Ramesh Balsekar consistently placed meditation and spiritual practices in a secondary, almost incidental role, rather than at the heart of realization. From his standpoint, enlightenment is not the product of effort, discipline, or technique, but a spontaneous happening within the impersonal functioning of Consciousness. Any notion that a separate individual can “achieve” Self-realization through practice was seen as subtly reinforcing the very illusion Advaita seeks to expose: the belief in a personal doer. In this light, formal meditation and structured sadhana are not condemned as wrong, but are regarded as part of the natural flow of conditioning, arising and subsiding according to the same cosmic will that governs all events.

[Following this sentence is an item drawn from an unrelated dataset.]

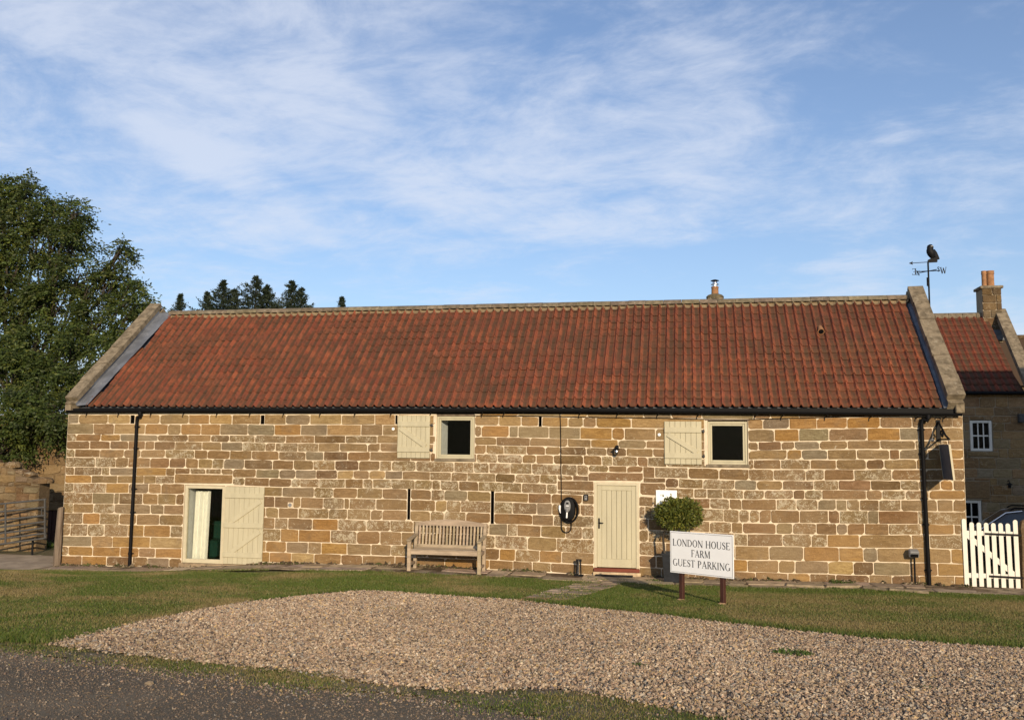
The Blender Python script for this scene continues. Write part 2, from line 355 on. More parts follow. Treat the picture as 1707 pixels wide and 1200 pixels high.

Because of this emphasis, Balsekar gave primacy to understanding rather than to method. What mattered for him was the clear seeing that there is no autonomous individual acting, progressing, or purifying itself. When meditation or other practices are undertaken with the sense “I am meditating,” “I am advancing spiritually,” they tend to solidify a refined spiritual ego. Yet if a quieting of the mind or a meditative state occurs spontaneously, it is simply another happening in Consciousness, neither to be claimed by an individual nor used as a ladder to climb toward some imagined future attainment. The pivotal shift, in his teaching, is the deep recognition that liberation arises from this understanding of non-doership, at which point practices naturally lose their imagined instrumental value.

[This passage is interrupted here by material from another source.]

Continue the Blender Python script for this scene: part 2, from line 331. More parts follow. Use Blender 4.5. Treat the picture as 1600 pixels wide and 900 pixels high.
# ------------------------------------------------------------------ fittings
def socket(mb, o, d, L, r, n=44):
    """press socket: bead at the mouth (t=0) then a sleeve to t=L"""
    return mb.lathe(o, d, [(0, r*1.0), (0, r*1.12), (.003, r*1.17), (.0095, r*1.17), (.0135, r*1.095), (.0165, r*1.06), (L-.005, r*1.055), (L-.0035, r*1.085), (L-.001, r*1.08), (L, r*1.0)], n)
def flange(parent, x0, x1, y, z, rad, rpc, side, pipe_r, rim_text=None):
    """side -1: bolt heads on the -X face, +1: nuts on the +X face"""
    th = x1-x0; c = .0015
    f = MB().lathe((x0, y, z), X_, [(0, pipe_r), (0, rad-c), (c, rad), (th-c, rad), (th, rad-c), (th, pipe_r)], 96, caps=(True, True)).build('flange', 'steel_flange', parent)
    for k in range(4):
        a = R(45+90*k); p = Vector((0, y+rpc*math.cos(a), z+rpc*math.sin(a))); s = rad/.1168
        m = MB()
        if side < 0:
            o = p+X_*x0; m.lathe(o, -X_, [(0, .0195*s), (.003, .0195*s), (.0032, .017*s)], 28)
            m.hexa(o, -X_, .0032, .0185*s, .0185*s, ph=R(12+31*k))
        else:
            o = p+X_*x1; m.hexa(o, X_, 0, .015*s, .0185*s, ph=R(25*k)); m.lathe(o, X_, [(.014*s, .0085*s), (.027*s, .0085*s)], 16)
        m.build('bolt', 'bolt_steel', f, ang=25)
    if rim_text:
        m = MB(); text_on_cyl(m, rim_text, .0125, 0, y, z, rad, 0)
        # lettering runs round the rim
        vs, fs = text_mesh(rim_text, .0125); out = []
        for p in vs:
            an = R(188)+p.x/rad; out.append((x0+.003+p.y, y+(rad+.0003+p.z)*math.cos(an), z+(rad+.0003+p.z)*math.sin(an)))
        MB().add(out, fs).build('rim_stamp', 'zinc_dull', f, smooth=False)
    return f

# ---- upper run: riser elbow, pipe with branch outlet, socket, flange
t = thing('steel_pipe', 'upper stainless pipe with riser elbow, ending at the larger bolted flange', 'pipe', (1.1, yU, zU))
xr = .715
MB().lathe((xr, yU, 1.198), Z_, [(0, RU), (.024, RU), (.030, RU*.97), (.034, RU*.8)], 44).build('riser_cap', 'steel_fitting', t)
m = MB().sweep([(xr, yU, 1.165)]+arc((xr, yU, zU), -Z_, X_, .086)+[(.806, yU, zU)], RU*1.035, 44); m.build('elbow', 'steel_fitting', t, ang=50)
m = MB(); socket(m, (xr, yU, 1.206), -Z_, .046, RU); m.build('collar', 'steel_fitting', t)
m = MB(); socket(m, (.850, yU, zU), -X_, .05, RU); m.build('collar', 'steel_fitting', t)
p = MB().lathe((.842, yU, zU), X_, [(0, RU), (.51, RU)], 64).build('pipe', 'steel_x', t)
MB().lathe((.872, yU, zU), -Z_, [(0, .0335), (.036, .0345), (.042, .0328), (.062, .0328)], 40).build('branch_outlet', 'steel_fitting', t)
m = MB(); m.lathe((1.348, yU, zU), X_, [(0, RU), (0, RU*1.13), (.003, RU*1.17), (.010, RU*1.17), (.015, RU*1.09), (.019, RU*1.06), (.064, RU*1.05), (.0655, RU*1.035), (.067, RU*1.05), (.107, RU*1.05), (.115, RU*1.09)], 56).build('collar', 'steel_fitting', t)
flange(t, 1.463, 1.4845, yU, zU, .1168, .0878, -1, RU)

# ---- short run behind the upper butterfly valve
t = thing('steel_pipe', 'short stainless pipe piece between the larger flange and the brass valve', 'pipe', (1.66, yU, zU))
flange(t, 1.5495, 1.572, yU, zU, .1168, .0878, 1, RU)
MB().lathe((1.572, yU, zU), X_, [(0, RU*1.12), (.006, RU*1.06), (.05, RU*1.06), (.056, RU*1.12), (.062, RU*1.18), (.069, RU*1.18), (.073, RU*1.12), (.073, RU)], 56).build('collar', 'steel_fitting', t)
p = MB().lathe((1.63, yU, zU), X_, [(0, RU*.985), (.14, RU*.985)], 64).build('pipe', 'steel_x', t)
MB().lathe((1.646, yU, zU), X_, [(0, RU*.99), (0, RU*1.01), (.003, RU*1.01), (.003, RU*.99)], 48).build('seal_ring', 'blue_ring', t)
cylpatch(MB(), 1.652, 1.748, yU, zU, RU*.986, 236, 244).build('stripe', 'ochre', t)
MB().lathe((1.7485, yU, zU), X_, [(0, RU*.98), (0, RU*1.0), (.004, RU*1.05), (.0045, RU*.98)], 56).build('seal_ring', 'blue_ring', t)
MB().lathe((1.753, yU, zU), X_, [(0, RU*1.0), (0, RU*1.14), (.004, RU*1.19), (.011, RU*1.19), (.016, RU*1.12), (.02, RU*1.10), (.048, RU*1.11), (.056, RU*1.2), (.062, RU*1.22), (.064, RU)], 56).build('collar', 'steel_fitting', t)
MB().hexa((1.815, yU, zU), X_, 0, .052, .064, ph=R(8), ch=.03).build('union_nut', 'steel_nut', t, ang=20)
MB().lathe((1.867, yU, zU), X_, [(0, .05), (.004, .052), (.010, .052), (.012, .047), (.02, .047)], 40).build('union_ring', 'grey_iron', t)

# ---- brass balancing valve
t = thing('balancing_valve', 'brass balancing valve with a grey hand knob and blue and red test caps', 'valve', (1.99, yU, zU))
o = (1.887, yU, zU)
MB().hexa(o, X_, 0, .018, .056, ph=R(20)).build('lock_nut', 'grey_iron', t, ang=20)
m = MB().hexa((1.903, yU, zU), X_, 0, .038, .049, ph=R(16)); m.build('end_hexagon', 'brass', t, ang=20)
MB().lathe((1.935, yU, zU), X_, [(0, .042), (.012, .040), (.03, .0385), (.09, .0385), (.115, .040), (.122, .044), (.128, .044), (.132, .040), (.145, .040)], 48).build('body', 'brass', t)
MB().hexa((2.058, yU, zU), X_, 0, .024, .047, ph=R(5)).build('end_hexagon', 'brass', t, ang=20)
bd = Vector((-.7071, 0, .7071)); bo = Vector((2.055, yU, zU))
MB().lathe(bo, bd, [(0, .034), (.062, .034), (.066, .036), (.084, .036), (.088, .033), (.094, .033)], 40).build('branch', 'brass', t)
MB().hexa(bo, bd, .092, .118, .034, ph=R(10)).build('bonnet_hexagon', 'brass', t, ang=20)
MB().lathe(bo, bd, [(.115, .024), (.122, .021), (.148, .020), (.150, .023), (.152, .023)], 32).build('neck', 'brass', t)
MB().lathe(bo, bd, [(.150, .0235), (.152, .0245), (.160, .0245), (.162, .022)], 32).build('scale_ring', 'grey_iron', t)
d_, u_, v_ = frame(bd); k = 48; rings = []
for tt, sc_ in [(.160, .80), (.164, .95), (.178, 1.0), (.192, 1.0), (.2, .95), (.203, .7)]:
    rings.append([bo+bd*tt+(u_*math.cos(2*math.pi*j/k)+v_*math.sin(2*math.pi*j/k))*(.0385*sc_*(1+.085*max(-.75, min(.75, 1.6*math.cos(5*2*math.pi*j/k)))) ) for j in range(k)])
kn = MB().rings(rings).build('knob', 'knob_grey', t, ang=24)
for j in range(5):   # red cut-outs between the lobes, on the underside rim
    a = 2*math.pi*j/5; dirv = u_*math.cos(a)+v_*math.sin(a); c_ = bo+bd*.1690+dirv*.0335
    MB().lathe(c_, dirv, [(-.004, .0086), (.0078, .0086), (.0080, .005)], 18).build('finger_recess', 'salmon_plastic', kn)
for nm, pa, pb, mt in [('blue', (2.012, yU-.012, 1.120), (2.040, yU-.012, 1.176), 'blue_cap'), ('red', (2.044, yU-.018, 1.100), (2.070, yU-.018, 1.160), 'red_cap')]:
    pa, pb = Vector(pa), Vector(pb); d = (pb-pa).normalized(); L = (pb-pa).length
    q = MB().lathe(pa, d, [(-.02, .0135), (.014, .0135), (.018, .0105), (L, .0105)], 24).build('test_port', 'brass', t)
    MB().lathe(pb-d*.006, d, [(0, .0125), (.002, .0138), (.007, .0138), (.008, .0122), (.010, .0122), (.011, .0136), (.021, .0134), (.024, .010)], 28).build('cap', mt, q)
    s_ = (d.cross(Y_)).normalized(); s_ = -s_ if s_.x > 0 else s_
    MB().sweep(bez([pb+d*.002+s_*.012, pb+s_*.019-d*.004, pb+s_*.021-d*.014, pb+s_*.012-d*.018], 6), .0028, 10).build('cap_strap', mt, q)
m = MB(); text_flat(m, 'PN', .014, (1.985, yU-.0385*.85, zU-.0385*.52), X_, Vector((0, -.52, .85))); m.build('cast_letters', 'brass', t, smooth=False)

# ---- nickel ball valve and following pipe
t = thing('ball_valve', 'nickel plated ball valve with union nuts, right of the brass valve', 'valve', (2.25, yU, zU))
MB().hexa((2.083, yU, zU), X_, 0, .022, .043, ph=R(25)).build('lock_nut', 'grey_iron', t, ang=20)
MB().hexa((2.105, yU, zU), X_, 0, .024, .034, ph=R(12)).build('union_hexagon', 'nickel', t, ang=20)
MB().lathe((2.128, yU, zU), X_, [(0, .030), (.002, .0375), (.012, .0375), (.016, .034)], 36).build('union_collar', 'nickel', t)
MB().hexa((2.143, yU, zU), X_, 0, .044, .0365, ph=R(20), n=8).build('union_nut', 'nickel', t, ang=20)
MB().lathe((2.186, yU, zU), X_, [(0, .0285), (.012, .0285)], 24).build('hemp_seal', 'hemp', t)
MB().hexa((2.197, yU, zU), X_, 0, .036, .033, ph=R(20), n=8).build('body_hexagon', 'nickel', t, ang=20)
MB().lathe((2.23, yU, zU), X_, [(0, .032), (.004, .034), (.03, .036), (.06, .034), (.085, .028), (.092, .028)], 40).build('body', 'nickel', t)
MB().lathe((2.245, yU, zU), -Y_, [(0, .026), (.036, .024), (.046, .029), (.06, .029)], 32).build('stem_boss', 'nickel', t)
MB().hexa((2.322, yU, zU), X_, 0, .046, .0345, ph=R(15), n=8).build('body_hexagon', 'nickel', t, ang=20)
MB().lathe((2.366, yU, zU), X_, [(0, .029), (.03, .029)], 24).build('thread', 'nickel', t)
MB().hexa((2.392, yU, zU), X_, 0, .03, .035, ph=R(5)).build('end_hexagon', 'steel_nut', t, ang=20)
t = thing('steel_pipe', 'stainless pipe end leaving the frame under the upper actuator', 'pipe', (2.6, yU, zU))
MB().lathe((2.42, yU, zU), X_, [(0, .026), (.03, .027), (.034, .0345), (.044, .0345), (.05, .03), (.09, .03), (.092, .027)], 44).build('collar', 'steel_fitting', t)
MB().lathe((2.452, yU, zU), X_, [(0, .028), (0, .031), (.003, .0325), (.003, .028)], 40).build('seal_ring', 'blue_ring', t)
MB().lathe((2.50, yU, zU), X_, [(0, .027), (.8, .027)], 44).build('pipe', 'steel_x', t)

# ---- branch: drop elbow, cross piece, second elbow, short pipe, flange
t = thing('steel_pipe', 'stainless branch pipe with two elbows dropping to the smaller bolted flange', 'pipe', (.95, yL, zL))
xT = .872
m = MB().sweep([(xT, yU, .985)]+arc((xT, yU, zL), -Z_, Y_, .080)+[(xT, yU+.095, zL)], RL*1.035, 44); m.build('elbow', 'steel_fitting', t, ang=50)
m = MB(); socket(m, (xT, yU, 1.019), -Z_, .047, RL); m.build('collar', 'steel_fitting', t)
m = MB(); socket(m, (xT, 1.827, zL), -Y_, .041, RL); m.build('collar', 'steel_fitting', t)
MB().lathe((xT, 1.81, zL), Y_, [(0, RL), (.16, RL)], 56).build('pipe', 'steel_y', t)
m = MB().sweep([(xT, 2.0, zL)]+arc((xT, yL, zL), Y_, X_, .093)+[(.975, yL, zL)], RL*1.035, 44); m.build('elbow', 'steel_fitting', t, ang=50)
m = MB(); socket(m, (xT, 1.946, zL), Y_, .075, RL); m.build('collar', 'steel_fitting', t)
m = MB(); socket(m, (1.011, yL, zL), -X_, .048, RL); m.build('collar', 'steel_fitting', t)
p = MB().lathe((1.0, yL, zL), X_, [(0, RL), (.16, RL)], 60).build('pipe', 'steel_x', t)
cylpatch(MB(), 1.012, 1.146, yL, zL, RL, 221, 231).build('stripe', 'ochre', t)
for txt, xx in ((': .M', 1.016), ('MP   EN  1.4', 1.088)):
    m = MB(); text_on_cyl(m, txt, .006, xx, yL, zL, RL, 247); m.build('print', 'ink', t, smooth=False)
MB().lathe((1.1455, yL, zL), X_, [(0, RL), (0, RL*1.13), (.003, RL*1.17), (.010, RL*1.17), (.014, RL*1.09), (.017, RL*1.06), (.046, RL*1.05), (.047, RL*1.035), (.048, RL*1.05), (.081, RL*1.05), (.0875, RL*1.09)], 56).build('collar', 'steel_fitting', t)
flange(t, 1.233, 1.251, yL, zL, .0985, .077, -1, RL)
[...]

At the same time, Balsekar did not prescribe abandoning practices by an act of will, for that too would presume an individual controller. Meditation and other disciplines may appear and disappear in a person’s life, but they do so as expressions of conditioning rather than as effective tools wielded by a separate self. Some may find that such practices temporarily quiet the mind and create a more receptive atmosphere for understanding, yet this supportive role does not transform them into a genuine path to realization. From the perspective he articulated, there is only Consciousness functioning, and all spiritual striving, including meditation, is simply part of that impersonal movement, not a means by which an individual can secure enlightenment.